> TASK PROMPT
In the entries below, find every line holding the string "with" and collect it.

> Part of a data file

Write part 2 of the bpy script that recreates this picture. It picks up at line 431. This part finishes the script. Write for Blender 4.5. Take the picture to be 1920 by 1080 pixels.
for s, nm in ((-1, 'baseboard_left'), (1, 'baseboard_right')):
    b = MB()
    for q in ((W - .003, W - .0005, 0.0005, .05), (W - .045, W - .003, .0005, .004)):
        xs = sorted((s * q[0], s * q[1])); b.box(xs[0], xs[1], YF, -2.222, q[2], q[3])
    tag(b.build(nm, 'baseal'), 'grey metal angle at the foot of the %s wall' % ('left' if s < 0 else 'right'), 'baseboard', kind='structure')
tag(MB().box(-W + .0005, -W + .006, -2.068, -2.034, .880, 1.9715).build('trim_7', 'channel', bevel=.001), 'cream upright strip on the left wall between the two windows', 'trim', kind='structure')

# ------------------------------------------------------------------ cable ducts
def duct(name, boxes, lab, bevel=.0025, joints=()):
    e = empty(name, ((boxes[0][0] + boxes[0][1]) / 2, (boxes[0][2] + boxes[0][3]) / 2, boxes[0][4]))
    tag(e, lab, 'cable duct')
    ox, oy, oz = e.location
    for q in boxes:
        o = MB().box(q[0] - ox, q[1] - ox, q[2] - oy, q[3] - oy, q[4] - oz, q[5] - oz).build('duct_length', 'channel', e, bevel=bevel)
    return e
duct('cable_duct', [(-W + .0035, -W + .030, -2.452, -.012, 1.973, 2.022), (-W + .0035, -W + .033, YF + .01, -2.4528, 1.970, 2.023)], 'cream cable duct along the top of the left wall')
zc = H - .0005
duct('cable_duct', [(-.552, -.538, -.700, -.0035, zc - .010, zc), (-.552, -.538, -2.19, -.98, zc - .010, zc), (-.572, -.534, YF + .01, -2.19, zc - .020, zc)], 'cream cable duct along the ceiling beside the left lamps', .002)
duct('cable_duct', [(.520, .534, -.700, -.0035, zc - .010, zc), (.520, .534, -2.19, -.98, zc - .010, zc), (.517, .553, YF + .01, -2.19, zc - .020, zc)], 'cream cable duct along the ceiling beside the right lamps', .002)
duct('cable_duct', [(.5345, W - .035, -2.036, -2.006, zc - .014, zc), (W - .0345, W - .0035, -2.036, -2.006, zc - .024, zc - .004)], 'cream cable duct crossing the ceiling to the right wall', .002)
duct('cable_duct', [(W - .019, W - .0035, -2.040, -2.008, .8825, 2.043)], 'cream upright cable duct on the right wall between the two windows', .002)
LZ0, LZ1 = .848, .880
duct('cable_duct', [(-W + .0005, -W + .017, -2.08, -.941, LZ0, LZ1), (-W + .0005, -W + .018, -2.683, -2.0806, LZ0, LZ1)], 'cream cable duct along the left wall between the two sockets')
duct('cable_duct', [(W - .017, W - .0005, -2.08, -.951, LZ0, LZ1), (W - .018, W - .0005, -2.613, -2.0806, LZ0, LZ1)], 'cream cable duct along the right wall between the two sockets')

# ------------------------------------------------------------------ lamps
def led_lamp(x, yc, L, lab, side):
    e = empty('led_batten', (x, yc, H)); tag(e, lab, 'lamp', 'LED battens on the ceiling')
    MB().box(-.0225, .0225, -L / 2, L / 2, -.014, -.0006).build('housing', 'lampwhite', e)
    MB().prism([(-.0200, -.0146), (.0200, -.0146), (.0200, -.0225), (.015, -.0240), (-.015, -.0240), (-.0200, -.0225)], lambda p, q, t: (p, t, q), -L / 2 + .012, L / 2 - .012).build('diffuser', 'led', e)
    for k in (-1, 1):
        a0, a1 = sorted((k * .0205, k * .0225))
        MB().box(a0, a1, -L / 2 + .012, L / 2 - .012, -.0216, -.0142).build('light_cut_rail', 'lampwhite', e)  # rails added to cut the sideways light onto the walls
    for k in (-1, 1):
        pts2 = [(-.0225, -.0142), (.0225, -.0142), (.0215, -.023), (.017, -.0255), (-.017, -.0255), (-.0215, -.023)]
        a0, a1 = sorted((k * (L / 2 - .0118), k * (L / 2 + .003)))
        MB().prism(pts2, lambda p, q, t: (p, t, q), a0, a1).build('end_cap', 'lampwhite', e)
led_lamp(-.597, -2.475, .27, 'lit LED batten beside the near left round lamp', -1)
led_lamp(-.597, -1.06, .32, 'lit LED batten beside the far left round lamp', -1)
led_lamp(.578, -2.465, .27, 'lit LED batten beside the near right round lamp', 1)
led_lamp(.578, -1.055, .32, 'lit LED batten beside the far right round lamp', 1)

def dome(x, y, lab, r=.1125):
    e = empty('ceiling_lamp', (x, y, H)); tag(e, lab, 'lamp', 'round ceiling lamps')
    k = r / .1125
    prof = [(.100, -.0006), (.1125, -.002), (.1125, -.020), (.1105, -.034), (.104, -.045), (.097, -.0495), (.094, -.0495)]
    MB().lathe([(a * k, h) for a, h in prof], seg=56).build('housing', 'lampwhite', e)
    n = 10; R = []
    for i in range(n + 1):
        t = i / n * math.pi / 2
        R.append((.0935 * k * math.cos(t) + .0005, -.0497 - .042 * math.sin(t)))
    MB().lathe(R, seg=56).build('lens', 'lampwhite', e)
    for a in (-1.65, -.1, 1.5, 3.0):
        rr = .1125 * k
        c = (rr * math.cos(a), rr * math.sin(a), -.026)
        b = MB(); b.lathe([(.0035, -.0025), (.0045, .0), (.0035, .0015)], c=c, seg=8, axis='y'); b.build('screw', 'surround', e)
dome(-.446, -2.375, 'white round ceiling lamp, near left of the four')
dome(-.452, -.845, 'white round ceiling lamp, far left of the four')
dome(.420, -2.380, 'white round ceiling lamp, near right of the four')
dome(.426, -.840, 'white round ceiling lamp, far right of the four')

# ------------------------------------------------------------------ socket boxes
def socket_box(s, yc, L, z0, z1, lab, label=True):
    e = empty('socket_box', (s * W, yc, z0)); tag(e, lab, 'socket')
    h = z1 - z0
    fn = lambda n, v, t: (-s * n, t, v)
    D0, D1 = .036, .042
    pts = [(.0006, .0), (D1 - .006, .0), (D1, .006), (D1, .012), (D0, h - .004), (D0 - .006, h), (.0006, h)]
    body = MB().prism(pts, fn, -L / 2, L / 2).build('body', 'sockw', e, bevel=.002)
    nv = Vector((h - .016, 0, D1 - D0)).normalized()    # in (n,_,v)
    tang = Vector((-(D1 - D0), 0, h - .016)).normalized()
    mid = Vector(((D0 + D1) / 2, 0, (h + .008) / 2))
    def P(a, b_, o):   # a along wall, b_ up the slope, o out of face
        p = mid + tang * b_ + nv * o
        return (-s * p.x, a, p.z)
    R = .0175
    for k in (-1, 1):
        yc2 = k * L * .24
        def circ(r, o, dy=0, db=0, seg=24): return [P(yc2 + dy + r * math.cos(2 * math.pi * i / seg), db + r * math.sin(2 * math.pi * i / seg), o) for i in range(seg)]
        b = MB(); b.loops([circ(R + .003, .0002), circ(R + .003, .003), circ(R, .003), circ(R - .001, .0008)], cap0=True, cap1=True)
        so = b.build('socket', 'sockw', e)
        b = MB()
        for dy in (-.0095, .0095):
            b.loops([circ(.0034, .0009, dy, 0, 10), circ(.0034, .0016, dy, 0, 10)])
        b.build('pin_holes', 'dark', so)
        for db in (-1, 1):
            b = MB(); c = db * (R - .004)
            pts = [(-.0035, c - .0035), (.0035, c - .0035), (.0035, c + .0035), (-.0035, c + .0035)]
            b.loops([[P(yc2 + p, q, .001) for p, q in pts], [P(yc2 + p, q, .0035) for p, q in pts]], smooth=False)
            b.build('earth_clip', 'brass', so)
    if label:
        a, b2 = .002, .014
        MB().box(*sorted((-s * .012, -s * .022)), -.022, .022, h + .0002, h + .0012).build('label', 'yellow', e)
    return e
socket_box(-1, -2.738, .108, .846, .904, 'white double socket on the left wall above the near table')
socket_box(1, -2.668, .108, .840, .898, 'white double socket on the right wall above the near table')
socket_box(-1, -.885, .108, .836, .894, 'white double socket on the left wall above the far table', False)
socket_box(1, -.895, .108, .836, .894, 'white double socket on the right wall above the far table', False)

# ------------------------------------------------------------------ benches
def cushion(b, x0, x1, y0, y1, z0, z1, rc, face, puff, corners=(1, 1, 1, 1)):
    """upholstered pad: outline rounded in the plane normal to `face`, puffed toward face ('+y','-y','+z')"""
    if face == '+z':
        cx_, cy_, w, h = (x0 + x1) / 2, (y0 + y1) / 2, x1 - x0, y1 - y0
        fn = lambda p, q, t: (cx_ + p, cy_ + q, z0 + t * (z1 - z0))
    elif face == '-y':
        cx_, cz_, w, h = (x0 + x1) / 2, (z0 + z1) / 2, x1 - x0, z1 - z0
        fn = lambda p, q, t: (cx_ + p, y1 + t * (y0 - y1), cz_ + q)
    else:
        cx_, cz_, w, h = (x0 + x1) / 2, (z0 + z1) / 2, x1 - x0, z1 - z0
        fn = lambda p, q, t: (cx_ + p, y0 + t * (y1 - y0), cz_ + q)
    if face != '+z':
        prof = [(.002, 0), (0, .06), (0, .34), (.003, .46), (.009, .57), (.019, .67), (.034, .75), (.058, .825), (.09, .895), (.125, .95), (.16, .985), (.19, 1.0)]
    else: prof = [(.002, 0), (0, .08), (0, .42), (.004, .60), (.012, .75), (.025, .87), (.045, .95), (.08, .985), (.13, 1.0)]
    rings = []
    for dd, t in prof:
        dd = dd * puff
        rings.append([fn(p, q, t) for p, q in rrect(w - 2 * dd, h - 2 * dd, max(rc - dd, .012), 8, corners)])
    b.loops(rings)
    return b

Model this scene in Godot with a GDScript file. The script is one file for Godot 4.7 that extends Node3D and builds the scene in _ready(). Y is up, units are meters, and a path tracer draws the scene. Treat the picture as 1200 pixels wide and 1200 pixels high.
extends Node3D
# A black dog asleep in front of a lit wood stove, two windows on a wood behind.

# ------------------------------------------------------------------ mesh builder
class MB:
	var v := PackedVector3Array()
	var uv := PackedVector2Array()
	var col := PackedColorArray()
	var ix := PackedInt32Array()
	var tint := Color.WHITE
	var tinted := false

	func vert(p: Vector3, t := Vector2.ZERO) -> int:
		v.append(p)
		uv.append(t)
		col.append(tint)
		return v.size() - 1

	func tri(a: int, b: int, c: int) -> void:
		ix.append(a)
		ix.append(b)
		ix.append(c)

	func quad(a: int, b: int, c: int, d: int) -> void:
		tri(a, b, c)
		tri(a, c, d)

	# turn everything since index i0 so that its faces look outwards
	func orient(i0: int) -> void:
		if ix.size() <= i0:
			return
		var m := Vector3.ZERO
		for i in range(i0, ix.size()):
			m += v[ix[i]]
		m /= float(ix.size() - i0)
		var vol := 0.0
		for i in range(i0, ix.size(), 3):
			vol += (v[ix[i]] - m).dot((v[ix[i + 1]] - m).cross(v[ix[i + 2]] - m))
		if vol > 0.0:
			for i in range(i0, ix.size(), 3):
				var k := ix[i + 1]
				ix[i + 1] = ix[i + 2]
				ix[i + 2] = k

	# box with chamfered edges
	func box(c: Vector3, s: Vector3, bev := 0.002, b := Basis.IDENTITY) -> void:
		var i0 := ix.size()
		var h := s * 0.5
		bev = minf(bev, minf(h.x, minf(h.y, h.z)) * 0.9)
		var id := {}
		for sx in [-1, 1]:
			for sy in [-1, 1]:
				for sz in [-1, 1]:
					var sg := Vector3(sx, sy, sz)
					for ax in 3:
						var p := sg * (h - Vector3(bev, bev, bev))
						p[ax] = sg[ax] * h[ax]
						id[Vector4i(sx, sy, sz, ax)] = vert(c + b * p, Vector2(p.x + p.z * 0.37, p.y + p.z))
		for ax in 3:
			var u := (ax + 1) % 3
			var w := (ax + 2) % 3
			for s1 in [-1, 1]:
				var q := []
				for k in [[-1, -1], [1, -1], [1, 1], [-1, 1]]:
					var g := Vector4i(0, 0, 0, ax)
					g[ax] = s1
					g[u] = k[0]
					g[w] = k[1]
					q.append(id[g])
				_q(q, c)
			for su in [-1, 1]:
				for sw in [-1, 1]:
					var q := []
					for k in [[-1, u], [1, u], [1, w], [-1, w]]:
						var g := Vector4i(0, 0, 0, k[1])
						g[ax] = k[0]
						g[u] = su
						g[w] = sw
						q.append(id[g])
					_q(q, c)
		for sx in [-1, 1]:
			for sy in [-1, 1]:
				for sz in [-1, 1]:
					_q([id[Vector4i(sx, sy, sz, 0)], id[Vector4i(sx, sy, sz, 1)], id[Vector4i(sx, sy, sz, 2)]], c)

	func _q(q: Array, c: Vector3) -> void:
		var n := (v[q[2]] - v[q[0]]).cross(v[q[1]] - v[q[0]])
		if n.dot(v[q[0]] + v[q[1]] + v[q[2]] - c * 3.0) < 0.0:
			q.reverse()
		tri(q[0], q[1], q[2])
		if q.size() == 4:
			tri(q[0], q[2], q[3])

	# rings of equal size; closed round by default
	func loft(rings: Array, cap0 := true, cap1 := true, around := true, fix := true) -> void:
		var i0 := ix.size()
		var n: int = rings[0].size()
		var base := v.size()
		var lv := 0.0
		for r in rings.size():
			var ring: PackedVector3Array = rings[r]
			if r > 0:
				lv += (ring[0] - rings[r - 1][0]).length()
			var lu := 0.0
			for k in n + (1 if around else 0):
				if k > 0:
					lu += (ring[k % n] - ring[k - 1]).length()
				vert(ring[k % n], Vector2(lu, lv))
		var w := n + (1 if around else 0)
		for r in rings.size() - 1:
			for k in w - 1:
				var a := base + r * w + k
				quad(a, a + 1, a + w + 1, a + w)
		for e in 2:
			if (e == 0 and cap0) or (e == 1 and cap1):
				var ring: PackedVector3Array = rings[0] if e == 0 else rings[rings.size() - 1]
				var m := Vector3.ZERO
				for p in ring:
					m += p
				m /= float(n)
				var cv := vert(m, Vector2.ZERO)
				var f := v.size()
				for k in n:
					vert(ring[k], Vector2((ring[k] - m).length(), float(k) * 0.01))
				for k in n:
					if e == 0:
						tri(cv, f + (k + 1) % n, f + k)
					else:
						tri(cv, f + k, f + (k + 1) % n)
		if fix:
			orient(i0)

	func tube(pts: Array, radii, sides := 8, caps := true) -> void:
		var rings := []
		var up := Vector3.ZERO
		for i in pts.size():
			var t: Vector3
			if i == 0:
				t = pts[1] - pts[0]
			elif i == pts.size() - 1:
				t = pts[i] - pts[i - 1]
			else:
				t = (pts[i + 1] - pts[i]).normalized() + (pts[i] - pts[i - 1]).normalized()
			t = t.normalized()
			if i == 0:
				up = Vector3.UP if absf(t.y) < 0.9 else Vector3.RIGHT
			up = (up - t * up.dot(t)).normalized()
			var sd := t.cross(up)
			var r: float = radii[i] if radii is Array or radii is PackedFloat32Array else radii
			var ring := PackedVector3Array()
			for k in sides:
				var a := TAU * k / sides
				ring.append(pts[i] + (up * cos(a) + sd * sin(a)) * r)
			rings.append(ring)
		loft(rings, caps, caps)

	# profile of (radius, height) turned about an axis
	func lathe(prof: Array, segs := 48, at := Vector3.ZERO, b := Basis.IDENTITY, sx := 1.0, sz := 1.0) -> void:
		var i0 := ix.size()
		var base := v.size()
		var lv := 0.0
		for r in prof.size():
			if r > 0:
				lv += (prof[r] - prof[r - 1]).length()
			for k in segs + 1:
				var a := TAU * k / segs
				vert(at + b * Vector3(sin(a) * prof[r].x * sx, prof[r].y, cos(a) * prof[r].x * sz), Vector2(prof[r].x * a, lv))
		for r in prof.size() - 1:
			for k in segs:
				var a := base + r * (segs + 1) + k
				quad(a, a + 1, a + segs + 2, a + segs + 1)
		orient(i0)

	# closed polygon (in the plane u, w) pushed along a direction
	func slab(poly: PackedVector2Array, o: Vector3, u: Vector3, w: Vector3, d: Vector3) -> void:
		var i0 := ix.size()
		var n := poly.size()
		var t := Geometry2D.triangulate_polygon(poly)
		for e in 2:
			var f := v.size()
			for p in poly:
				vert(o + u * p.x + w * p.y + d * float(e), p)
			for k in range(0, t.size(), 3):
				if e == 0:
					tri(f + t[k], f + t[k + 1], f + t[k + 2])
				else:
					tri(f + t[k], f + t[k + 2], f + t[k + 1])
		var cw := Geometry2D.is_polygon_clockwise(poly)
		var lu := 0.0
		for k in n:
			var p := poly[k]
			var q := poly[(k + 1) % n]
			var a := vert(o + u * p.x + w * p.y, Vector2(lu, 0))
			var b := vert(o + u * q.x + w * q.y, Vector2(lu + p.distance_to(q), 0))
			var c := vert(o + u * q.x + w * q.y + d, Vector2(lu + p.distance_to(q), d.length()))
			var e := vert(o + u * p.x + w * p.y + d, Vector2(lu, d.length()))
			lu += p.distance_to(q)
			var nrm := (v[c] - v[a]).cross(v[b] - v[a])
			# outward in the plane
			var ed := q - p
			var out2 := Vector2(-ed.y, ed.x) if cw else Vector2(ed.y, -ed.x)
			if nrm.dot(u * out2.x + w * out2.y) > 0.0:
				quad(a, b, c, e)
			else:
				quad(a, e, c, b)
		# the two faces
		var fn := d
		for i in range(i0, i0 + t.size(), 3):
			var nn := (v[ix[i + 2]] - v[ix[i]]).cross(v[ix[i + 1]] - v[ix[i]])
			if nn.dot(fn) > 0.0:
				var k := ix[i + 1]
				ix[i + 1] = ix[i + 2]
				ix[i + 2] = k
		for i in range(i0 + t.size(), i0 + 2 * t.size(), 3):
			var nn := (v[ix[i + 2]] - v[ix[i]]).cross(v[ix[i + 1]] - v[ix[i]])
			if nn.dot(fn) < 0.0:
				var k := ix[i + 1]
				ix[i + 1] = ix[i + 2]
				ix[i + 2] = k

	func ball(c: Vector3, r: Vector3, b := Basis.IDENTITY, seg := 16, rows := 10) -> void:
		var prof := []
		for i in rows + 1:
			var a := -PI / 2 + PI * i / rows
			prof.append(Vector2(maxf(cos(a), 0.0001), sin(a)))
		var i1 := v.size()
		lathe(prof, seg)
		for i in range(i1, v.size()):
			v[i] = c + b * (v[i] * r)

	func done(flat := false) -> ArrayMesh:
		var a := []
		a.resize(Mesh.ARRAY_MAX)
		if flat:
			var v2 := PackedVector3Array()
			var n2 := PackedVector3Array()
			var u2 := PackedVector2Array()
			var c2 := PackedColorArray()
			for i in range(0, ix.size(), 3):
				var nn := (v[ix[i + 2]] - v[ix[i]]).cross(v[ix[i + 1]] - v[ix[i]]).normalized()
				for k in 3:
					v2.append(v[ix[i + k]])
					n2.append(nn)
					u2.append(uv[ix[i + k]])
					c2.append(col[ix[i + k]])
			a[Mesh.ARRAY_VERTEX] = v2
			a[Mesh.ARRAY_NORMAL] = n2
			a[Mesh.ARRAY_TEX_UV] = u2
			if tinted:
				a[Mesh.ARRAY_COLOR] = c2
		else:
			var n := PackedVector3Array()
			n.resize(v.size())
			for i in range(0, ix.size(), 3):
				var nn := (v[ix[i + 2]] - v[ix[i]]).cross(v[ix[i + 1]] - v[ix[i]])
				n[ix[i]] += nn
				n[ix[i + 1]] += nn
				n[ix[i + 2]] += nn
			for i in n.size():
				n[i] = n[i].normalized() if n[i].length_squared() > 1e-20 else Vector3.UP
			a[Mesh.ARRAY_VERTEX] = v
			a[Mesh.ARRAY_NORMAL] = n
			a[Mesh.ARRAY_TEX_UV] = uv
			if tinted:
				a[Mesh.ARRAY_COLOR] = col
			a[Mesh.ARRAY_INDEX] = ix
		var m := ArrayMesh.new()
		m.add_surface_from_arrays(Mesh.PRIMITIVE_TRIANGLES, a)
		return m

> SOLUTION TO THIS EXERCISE
Model this scene in Godot with a GDScript file. The script is one file for Godot 4.7 that extends Node3D and builds the scene in _ready(). Y is up, units are meters, and a path tracer draws the scene. Treat the picture as 1200 pixels wide and 1200 pixels high.
	# box with chamfered edges